Fish, along with eggs and cheese replaced meat on fasting days which were observed by all levels of the army. The diet was often enlivened with raisins, dried apples and pears, onions, garlic, oil and practically anything else that grew, flew, ran or hopped.


And:

In Robert Hardy's impeccably researched book, Longbow , he quotes an order given by Edward III, king of England: "The county of Lincoln, in Crecy year, sent to William de Kelleseye, the king's receiver of victuals at Boston and Hull, 552 1/2 quarters of flour at 3 shillings or 4 shillings a quarter, packed in 87 tuns, 300 quarters of oats, 135 carcasses of salt pork, 213 carcasses of sheep, 32 sides of beef, 12 weys of cheese (312 stones) and 100 quarters of peas and beans."



Signora Leonora goes on to say that the oats would likely have been cooked into some sort of frumenty porridge.  

Closer to home (home being Scotland in the early 1300s), Professor Richard Abels provides this look at what Edward I fed his own army--which would have been on average much larger than the Bruce's armies.
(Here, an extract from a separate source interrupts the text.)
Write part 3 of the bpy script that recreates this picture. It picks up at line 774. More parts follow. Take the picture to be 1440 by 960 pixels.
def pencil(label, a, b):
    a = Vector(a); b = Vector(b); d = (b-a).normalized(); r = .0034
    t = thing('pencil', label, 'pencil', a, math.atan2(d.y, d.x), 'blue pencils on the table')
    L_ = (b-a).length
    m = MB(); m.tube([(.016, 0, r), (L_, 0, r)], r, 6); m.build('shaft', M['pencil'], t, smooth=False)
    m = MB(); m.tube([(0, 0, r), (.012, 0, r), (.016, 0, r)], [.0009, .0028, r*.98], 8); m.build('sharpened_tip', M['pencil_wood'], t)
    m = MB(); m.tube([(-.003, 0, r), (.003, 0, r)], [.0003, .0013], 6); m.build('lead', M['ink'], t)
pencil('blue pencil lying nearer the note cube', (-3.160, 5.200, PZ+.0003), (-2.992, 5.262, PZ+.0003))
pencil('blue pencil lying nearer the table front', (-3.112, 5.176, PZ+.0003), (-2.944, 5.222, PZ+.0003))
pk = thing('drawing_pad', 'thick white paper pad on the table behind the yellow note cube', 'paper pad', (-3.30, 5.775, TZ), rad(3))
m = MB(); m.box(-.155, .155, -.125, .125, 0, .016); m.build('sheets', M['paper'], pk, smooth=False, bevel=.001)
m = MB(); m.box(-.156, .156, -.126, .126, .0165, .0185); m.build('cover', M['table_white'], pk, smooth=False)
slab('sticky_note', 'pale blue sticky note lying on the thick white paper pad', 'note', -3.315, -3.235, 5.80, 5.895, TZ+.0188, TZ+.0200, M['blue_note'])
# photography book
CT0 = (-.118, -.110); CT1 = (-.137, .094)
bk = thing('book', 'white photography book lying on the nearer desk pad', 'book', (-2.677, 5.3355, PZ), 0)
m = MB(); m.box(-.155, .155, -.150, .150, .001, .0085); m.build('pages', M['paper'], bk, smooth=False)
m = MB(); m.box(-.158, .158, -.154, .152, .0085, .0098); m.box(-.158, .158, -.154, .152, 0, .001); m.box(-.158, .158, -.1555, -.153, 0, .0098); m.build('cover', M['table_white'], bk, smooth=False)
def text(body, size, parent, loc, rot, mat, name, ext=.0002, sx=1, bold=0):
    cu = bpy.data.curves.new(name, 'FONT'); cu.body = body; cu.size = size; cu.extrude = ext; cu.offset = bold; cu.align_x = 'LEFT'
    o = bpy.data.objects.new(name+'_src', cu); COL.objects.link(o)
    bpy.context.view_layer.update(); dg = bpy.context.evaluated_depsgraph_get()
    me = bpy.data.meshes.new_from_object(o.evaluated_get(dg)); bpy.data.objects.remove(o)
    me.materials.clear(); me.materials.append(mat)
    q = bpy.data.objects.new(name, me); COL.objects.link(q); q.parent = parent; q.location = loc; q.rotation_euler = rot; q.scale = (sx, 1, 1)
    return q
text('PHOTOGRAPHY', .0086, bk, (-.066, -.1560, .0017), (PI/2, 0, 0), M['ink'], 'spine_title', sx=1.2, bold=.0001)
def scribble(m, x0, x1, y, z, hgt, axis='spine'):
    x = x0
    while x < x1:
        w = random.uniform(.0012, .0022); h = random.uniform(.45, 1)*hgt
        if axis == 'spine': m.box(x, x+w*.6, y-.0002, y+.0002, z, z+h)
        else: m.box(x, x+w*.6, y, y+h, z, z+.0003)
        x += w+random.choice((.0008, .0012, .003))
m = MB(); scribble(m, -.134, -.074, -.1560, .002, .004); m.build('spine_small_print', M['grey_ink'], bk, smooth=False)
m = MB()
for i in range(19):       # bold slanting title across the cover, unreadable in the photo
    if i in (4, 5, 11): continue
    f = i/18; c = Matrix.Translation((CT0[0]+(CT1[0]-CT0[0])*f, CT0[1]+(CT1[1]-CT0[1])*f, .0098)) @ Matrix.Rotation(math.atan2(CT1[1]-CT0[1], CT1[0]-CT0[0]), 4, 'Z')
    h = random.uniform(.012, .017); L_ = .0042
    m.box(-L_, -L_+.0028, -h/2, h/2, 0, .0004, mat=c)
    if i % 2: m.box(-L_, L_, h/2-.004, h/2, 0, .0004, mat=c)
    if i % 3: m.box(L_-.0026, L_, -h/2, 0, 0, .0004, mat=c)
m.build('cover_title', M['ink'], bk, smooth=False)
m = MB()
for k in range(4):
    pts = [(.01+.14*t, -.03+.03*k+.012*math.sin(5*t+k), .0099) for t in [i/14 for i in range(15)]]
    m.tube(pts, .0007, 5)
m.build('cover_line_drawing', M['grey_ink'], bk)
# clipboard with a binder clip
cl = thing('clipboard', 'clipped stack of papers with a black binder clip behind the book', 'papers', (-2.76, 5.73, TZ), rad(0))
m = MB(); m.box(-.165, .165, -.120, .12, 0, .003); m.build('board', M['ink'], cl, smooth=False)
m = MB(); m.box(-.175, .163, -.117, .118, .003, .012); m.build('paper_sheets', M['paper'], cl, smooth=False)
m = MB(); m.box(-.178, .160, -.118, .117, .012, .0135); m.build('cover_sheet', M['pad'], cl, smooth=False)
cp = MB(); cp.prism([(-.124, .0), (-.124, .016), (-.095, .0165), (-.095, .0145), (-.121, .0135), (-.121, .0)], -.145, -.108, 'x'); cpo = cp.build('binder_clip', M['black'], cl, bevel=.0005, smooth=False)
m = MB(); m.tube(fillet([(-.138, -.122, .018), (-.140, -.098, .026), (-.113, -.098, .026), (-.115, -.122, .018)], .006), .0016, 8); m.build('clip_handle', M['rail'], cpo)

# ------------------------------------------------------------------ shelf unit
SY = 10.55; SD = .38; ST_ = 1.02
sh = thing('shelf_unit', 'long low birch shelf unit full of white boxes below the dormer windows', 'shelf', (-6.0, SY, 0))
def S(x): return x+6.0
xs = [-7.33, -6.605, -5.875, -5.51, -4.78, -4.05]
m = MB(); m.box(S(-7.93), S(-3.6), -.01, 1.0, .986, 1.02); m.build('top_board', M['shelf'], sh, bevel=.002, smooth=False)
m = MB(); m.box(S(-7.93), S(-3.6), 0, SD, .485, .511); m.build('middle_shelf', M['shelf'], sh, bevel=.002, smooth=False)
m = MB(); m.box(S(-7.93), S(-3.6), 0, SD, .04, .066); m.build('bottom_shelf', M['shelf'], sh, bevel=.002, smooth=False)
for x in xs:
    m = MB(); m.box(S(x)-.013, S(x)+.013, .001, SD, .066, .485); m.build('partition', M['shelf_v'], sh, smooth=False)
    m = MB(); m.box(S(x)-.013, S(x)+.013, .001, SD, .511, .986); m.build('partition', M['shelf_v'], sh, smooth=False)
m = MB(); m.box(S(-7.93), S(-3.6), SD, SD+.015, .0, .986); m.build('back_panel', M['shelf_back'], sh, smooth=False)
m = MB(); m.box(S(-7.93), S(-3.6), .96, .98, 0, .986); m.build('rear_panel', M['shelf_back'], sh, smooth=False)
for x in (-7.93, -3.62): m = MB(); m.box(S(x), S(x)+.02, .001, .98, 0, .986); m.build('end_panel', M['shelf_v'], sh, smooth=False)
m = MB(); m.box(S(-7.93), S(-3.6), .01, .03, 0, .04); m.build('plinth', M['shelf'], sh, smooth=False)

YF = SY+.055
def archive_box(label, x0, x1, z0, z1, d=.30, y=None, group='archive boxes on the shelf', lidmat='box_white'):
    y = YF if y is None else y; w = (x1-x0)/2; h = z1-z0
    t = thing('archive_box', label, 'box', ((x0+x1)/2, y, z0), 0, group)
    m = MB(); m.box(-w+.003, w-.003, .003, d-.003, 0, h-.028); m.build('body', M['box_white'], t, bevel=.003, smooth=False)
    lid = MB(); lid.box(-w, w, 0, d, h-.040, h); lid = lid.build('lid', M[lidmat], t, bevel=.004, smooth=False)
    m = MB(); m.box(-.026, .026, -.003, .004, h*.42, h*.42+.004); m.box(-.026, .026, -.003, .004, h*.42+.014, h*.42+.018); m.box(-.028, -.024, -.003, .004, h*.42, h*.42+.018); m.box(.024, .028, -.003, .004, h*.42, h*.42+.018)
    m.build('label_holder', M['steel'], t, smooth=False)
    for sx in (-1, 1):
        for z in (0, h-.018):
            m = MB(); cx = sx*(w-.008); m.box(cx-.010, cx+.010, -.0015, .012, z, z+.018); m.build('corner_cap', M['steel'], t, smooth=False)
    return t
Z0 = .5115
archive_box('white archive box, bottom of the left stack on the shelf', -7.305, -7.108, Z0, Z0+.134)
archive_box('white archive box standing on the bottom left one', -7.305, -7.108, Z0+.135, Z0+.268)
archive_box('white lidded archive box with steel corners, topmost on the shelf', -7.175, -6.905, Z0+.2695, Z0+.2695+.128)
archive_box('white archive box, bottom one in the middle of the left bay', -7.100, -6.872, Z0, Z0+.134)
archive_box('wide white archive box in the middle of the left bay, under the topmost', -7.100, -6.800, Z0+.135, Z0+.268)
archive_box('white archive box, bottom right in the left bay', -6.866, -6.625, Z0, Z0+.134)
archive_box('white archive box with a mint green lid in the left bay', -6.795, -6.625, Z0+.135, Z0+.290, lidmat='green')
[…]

Case 2: Edward I (Scottish wars, 1296-8)
Based on records of supplies for Edward I’s garrisons of Scottish castles: 20 men required one quarter of wheat a week (quarter=8 bushels=450 lbs in weight), two of malt, and quantities of meat and fish. Horses required a peck of oats every night [peck=2 gallons=quarter bushel=14lbs). 
Caloric value of garrison’s diet= approx 5000 calories. 
Army of 30,000 men would require approx 4500-5000 quarters of grain a week (around 800 tons). 5000 horses about 2,000 quarters of grain a week (around 500 tons). 
Edward I demanded 100,000 quarters of wheat be gathered for his troops in Gascony in 1296. Exchequer showed that 63,200 quarters were actually collected.
 Kings needed to have sufficient supplies at least for royal household. Edward I’s household during Scottish wars required 10 quarters of wheat a day and equal quality of malt to make ale. From April to Sept (six months) household troops consumed also 1500 oxen, 3000 sheet, 1200 pigs, and 400 bacons. Royal horses required 3000 quarters of oats.

Makes feeding my nine kids look easy!